Il quinto cd, arrivato a circa 10 anni dal folgorante esordio di “Scarcagnizzu”, quando il cantautore folgorò una terra con le intense strofe di “Arbulu te ulie” e la sagace ironia de “Tuttu è cultura”, il primo brano ad essere registrato da Mino De Santis, apparso sulla “Compilescion” dei dieci anni di quiSalento, nel 2001.
Disco dopo disco, canzone dopo canzone, concerto dopo concerto, la poetica di Mino De Santis e il suo cantare si sono radicati a un territorio e ad un pubblico vasto, che lo ama incondizionatamente, perché nelle sue canzoni si rivede e rispecchia, non celando vizi e malcostumi e non indulgendo in virtù e complimenti.
Dieci pezzi inediti che “parlano di alberi e di animali, di colori terrosi o liquidi, di arrivi e di partenze, di assenze e di presenze”, presentati in anteprima giovedì 9, in un concerto alla Masseria Torrenova di Nardò
Una nuova avventura corale e collettiva, nella quale è affiancato da Marcello Zappatore, Dario Congedo, Pantaleo Colazzo, Mauro Semeraro, Massimo Marcer, Cristiana Verardo, Marta De Giuseppe, Giuseppe Stamerra, Samanta Campa. I disegni della copertina e del booklet sono a cura dell’illustratore Enzo De Giorgi, mentre la produzione artistica è curata dall’associazione Civilia. Special guest, un entusiasta Giuliano Sangiorgi, che duetta con Mino De Santis in “Caddhripulina”. Il singolo di lancio, invece, è “La legge te li turdi”, ballata tex-mex alla salentina, mezzogiorno di fuoco dove tutto è lecito.
Un disco, questo, “diverso dagli altri”, spiega lo stesso autore, “un disco di svolta, di rottura con molti prototipi propri dei precedenti quattro. Forse è più intimistico, meno legato al ‘racconto’ vero e proprio, e più propenso verso l’incanto”.

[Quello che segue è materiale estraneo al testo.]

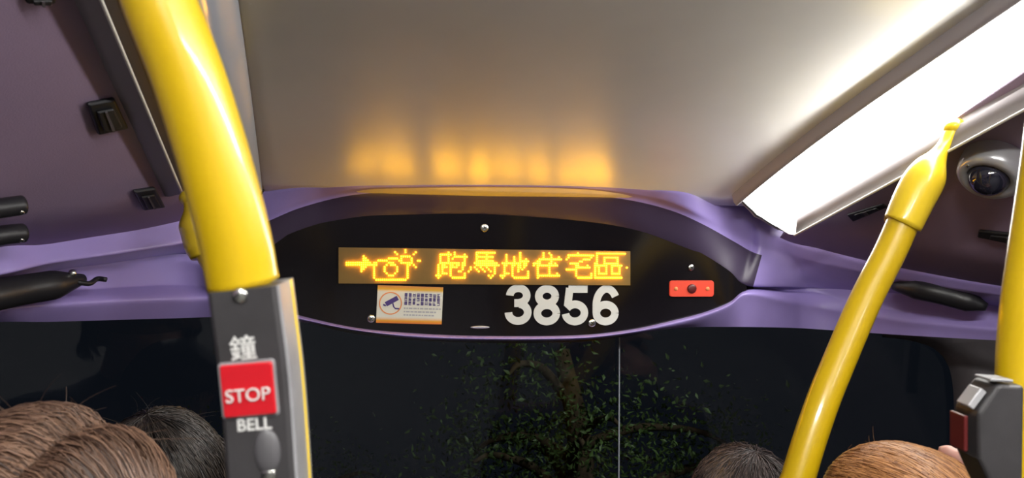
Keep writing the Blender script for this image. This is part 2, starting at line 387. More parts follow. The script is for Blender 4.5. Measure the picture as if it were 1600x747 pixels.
# ------------------------------------------------------------------ lamps along the ceiling edges
def rail(p0, p1, Yn):                             # straight edge through two seen points, carried on backwards to Yn
    p0, p1 = np.array(p0), np.array(p1); out = []
    on_ceiling = abs(p0[2] - zceil(p0[1])) < 0.004
    for Y in list(np.linspace(p0[1], p1[1], 9)) + [p1[1] - 0.3]:
        q = p0 + (p1-p0) * ((Y-p0[1]) / (p1[1]-p0[1]))
        if on_ceiling: q[2] = zceil(Y) - 0.002
        out.append(q)
    last = out[-1]
    for Y in (last[1]-0.5, Yn): out.append(np.array((last[0], Y, last[2])))
    return out
RU = rail(Wc(1152, 306, -0.002), Wc(1565, 0, -0.002), YB + 0.1)
RL = rail(Wz(1216, 356, zr(0.62)), Wz(1600, 119, zr(0.62)), YB + 0.1)
def lens_mesh(A, B, bulge, n=12, thick=True):
    rows = []
    for a, b in zip(A, B):
        d = b - a; nn = nrm((d[2], 0, -d[0])); nn = nn if nn[2] < 0 else -nn
        rows.append([a + d * (k/n) + nn * bulge * math.sin(math.pi * k/n) ** 0.7 for k in range(n+1)])
    bm = bmesh.new(); grid(bm, rows)
    return bm, rows
lt = empty('ceiling_light', (RU[0][0], RU[0][1], RU[0][2]), 'long lit white strip light along the right edge of the ceiling', 'light', )
def cut(R_, y0, front):                           # the run of an edge in front of, or behind, the cross-section y0
    R_ = sorted(R_, key=lambda p: -p[1]); at = lambda y: np.array([np.interp(-y, [-p[1] for p in R_], [p[k] for p in R_]) for k in range(3)])
    return [p for p in R_ if p[1] > y0 + .01] + [at(y0)] if front else [at(y0)] + [p for p in R_ if p[1] < y0 - .01]
YSEC = 0.30
RUf, RLf = cut(RU, YSEC, True), cut(RL, YSEC, True)
yy = sorted({round(float(p[1]), 4) for p in RUf + RLf if p[1] < RLf[0][1] - .01}, reverse=True)
res = lambda R_: [R_[0]] + [np.array([np.interp(-y, [-p[1] for p in R_], [p[k] for p in R_]) for k in range(3)]) for y in yy if y < R_[0][1]]
RUr, RLr = res(RUf), res(RLf); k_ = min(len(RUr), len(RLr)); RUr = [RUr[0]] + RUr[-(k_-1):]; RLr = [RLr[0]] + RLr[-(k_-1):]
bm, rws = lens_mesh(RUr, RLr, 0.006)
o = obj('diffuser', bm, M_lens, lt, smooth=True)
RUb, RLb = [RUf[-1], np.array((RU[-1][0], -0.3, RU[-1][2])), RU[-1]], [RLf[-1], np.array((RL[-1][0], -0.3, RL[-1][2])), RL[-1]]
lr = empty('ceiling_light', RUb[0], 'unseen rear length of the right strip light, brightened to add fill', 'light')  # out of view and set brighter than the front length, as added fill light
bm, _ = lens_mesh(RUb, RLb, 0.006); M_lens3 = M_lens.copy(); M_lens3.node_tree.nodes['Principled BSDF'].inputs['Emission Strength'].default_value = LAMP_REAR_FILL
obj('diffuser', bm, M_lens3, lr, smooth=True)
bm = bmesh.new(); tube(bm, [p + np.array((0, 0.004, 0)) for p in _[0]], 0.004, 8); obj('end_cap', bm, M_housing, lr, smooth=True)
# housing flank under the lens
FL = rail(Wz(1243, 367, zr(0.56)), Wz(1600, 172, zr(0.56)), YB + 0.1)
bm = bmesh.new(); grid(bm, [[a + np.array((0,0,0.004)), a, a*0.5 + b*0.5 + np.array((0.004, 0, -0.006)), b, b + np.array((0.01, 0, 0.035))] for a, b in zip(RL, FL)])
o = obj('housing', bm, M_housing, lt, smooth=True)
bm = bmesh.new(); tube(bm, [f + np.array((-0.002, 0, -0.001)) for f in FL], 0.0022, 8); obj('edge_strip', bm, M_alu, lt, smooth=True)
def endcap(rw, bm, thick=0.006, g=0.005):
    c = sum(rw) / len(rw); ring = [p + nrm(p - c) * g for p in rw]
    back = [rw[-1] + np.array((0.03, 0, 0.05)), rw[0] + np.array((0.03, 0, 0.03))]
    pts = [Vector(p) for p in ring] + [Vector(p) for p in back]
    a = [bm.verts.new(p + Vector((0, 0.001, 0))) for p in pts]; b = [bm.verts.new(p + Vector((0, thick, 0))) for p in pts]
    bm.faces.new(a); bm.faces.new(b[::-1])
    for k in range(len(a)): bm.faces.new((a[k], b[k], b[(k+1) % len(a)], a[(k+1) % len(a)]))
    bmesh.ops.recalc_face_normals(bm, faces=bm.faces)
bm = bmesh.new(); endcap(rws[0], bm); obj('end_cap', bm, M_housing, lt)
bm = bmesh.new(); tube(bm, [p + nrm(p - sum(rws[0])/13) * 0.003 + np.array((0, -0.001, 0)) for p in rws[0]], 0.0022, 8); obj('gasket', bm, M_gasket, lt, smooth=True)
bm = bmesh.new(); grid(bm, [[p + np.array((dx, 0, dz)) for dx, dz in ((-.012, .003), (-.010, -.014), (-.006, -.021), (-.003, -.021), (0.001, -.003))] for p in RU]); obj('upper_rim', bm, M_housing, lt, smooth=True)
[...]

“Scarcagnizzu”, “Caminante”, “Muddhriche”, “Petipitugna” e poi… “Sassidacqua”, il tuo stile di utilizzare solo un’unica parola come titolo dei dischi è rispettato. C’è però un passaggio dal dialetto all’italiano, si deve leggere qualcosa tra le righe?
“La scelta della lingua, nel titolo, è casuale. Quello che mi premeva maggiormente trovare un titolo più rappresentativo possibile riguardo al contenuto, piuttosto che restare fedele al dialetto”.
Quello che piace, di Mino De Santis, è il viaggiare in equilibrio tra ironia e malinconia. Quale delle due anime è preponderante in questo momento e in questo disco?
“In questo disco credo convivano entrambe le componenti, in modo abbastanza equilibrato. Le due anime esistono armonicamente in un album che ho idealmente diviso in canzoni di terra (sassi) e canzoni di mare (acqua)”.
Qual è la tua canzone dell’anima, tra le tante che hai scritto? Quella che ti fa ancora emozionare, quando la canti o la senti cantare da qualcuno?
“In realtà ci sono diverse canzoni, non solo una in particolare. Ognuna di esse contiene un richiamo ad un momento particolare della mia vita o a una motivazione per la quale l’ha scritta. A primo impatto, però, mi verrebbe da dire ‘Salentu’. Ma, ripeto, non è l’unica”.
Come è nata la collaborazione con Giuliano Sangiorgi?
“Giuliano è una persona speciale, sia dal punto di vista umano che artistico. Mi sento onorato della sua partecipazione in una mia canzone. È un regalo enorme, un sogno che si è realizzato”.